Turner was born in 1749, was the eldest son of Richard Turner (1724?–1791), vicar of Elmley Castle, Worcestershire, by his wife Sarah. Richard Turner (1753–1788) was his younger brother. It has been supposed that Thomas was brought up as a silversmith. He was, however, only formally apprenticed to his father, to qualify him for the freedom of the city of Worcester. It is probable that he was early connected with the Worcester china works. He was an excellent chemist, was a thorough master of the various processes connected with porcelain manufacture, was a skillful draughtsman, designer, and engraver, and was also a clever musician. He was a magistrate for Shropshire and Staffordshire, and a freeman of Worcester, Much Wenlock, and Bridgnorth.

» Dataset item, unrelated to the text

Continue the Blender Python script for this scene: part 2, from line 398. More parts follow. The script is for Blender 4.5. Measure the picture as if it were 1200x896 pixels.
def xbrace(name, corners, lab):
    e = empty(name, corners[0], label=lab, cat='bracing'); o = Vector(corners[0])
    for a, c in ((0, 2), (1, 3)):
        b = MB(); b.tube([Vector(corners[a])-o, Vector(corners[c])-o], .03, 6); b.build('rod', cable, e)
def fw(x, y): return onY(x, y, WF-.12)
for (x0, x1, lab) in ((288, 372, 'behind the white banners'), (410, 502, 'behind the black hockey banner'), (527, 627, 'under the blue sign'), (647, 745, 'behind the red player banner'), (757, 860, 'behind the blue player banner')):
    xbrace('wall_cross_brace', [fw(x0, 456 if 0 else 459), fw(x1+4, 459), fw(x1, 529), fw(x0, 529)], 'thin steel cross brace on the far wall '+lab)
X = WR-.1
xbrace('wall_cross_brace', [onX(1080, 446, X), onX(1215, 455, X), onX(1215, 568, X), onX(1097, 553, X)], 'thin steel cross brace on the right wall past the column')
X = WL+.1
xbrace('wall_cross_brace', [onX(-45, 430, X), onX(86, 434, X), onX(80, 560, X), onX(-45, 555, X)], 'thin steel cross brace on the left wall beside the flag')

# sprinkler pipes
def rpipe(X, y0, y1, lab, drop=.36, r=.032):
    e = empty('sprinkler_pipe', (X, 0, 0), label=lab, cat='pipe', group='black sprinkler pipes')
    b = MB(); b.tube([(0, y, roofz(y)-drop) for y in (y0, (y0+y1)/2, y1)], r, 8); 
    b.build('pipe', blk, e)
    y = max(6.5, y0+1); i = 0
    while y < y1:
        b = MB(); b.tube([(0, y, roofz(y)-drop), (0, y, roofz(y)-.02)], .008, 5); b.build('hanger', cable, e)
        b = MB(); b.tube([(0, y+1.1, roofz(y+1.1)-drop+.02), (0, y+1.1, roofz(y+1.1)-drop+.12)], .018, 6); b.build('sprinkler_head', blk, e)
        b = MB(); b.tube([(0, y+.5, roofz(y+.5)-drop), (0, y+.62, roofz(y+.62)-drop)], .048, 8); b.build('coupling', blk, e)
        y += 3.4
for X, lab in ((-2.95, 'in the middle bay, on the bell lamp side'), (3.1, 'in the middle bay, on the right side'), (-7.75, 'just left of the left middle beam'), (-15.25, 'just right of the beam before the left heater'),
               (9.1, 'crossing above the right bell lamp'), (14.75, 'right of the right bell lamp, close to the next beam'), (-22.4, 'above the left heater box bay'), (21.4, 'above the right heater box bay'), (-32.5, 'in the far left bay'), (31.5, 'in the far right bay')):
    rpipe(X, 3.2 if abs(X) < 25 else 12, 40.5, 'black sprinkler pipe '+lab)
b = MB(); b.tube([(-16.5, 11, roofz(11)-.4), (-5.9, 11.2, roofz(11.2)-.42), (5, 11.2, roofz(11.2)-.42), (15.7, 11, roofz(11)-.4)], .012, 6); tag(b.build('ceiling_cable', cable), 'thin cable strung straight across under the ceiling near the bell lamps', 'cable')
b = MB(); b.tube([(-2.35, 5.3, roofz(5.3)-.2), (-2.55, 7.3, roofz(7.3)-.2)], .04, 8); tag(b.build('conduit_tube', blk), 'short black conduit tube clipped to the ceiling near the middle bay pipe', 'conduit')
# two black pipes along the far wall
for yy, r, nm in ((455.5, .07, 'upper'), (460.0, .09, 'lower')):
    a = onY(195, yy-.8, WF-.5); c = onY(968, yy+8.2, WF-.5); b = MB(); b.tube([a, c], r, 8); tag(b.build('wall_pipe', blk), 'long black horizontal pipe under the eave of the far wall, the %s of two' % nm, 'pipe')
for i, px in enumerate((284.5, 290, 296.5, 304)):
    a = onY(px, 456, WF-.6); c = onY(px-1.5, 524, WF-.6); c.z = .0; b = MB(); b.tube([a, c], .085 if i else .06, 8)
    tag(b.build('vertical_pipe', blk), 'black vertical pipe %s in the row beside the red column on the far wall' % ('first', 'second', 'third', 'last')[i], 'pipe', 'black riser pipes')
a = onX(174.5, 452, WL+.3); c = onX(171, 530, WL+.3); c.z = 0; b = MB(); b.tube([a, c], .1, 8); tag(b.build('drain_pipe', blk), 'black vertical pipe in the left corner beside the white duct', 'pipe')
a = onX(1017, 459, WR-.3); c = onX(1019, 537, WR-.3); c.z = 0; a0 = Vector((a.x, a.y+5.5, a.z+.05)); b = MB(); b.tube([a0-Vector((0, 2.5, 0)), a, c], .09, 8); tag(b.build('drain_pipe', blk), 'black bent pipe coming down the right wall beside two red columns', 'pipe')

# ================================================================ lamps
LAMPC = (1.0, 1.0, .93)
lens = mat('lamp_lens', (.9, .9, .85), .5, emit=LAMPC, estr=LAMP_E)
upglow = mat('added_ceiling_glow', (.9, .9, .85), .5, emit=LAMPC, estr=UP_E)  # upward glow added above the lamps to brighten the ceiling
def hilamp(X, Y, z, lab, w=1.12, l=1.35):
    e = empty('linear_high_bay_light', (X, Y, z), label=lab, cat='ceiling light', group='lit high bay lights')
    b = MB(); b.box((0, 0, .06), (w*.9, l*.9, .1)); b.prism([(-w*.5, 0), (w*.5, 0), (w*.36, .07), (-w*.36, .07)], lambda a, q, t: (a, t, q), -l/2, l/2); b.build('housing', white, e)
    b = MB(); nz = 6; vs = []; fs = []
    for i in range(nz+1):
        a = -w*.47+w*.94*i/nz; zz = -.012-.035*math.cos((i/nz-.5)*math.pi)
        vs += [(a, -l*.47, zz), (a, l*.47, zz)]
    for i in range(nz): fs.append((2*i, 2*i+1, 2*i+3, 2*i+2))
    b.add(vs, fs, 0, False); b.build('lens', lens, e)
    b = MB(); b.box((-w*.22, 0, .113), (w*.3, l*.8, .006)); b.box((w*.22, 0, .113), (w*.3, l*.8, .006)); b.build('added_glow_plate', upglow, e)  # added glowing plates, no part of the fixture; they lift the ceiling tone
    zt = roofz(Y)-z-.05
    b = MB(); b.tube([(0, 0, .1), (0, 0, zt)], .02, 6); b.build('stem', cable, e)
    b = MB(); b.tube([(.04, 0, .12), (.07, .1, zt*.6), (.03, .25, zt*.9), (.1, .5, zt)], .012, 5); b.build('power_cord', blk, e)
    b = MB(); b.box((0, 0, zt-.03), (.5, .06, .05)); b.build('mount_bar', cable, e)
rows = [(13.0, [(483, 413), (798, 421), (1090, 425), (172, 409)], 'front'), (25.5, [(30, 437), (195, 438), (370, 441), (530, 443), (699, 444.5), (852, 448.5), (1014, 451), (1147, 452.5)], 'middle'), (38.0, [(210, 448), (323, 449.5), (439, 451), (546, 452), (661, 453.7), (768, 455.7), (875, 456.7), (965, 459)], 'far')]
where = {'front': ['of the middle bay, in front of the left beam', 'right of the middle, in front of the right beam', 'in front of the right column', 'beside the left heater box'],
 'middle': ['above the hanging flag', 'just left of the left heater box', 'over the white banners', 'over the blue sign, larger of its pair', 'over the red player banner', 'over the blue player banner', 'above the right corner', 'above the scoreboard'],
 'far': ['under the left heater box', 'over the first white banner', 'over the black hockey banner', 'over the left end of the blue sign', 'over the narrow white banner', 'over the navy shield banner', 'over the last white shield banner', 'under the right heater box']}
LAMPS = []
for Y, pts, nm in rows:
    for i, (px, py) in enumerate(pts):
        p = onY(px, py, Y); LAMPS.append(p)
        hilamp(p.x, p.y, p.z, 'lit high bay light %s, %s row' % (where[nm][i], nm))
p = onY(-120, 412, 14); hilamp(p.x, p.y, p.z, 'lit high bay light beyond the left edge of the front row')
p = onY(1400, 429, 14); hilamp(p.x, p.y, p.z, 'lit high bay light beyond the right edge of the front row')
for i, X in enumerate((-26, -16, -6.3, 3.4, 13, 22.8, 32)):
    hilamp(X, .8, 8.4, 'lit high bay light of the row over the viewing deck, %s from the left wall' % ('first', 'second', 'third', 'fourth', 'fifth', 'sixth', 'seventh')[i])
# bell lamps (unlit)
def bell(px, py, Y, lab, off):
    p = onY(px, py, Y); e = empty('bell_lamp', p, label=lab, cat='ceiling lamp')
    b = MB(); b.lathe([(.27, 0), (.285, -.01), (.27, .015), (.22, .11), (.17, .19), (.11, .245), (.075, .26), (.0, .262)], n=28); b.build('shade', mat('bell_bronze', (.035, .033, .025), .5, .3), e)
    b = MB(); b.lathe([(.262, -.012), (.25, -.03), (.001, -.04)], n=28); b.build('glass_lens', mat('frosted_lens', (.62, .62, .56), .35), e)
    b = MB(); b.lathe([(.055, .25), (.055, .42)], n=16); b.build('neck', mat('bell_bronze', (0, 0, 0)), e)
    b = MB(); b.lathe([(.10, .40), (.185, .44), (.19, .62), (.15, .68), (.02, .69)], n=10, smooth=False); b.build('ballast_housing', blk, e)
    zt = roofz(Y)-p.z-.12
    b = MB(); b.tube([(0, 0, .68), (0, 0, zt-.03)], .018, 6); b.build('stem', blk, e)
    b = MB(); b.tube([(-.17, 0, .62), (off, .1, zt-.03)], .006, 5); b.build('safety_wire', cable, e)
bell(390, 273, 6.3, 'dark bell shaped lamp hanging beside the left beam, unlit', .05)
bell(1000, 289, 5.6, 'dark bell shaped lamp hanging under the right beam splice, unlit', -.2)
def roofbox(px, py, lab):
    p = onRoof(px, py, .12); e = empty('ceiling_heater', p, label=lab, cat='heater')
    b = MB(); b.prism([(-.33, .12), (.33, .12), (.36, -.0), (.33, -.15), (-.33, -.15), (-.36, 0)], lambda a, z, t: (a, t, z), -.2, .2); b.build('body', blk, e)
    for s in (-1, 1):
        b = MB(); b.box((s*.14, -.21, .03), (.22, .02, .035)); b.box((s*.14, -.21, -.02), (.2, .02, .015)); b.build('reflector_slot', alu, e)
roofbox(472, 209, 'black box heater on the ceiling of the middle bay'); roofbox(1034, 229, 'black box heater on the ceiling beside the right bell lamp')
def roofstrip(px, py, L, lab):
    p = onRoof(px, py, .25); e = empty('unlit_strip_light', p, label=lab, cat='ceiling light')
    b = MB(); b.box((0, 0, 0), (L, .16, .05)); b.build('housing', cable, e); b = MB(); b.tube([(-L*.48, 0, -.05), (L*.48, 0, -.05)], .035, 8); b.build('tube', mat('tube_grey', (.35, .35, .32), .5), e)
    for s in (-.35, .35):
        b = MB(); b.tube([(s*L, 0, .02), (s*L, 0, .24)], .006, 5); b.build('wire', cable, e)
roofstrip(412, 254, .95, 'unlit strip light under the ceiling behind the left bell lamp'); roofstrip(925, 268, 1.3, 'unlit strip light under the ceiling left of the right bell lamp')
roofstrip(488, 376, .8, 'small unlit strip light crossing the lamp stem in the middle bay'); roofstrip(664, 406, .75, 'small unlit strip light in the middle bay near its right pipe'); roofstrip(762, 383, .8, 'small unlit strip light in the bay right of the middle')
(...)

In 1772 Turner succeeded Ambrose Gallimore (brother-in-law of Josiah Spode) as lessee of the porcelain manufactory at Caughley in Shropshire. Gallimore had obtained the lease to the works, styled ‘The Salopian China Warehouse,’ in 1754, and under his management they had rapidly gained in repute. "In the early years of the Caughley manufactory, the ware was not many degrees removed from earthenware; but it gradually assumed a finer and more transparent character. Like the early Worcester examples, the patterns were principally confined to blue flowers, etc., on a white ground; and in this style and colour the Caughley works excelled, in many respects, their competitors."

On succeeding Gallimore, Turner set about enlarging the manufactory. He completed his improvements in 1775, and in 1780 visited France, in order to investigate the methods employed in the porcelain manufactories at Paris. He brought back several skilled workmen, who greatly aided him in his subsequent innovations. On his return he developed an early or predecessor form of the ‘willow pattern’ (an imitation in transferware of a pattern popular in hand-painted chinese imported wares), and about the same time produced the ‘Brosely blue dragon pattern.’